Quote:Wow .. Mr. Cullen is upset that the polygraph functions "well above chance" but is not perfect... what involving human beings is perfect
Who is upset? And polygraphers routinely DO claim to be nearly perfect, with bogus claims of 98% accuracy.
GM said the polygraph is "not accurate", Pailryder claimed "very accurate" (with caveats and specified "single issue" polygraphs). I provided a quote from the NAS report which concludes "Well above chance, far from perfection". The person asking the original question (whether somebody suspected of child abuse should be believed simply because they passed a polygraph) deserves to know what one of the nation's top scientific body's conclusion on polygraph accuracy.
Like I said above, the standard claim from polygraphers is 98% accuracy, which certainly exceeds the NAS report's conclusion. So which is it? Are polygraphers lying or is the NAS wrong? Is polygraph accuracy near perfect (98%), or "significantly above chance"? Say 65% maybe. Big difference, especially when accusing somebody of something as serious as child molestation.
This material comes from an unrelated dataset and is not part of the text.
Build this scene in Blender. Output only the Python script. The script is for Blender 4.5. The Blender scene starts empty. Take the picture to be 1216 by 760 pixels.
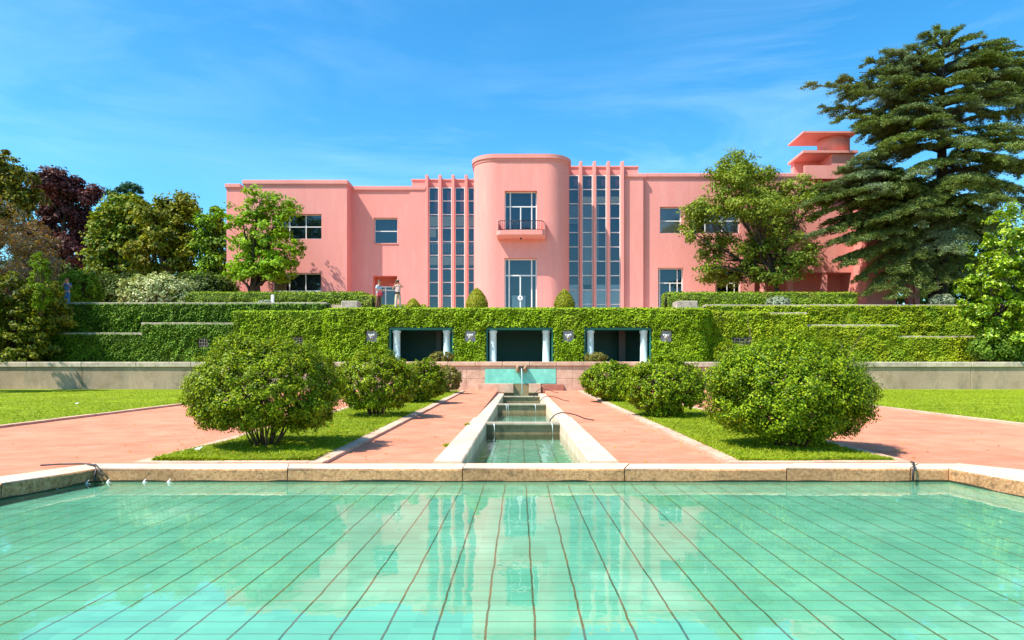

And there is still the matter of "single issue" versus "SPECIFIC incident". Is there a difference? Specific incident would seem to imply a crime has definitely been committed. Single issue, would seem to imply something a bit less (eg. funds MAY be missing, a child has claims to have been molested...etc.). The NAS report used the phrase "specific incident" when making the "significantly above chance" estimate of accuracy.
TC
P.S. As for employment polygraphs, well, the NAS report's estimate of accuracy was even lower:
"almost a century of research in scientific psychology and physiology provides little basis for the expectation that a polygraph test could have extremely high accuracy" (p. 212).
"[the polygraph's] accuracy in distinguishing actual or potential security violators from innocent test takers is insufficient to justify reliance on its use in employee security screening in federal agencies." This despite years of lying and outright fabrication by agencies using the polygraph to screen employees.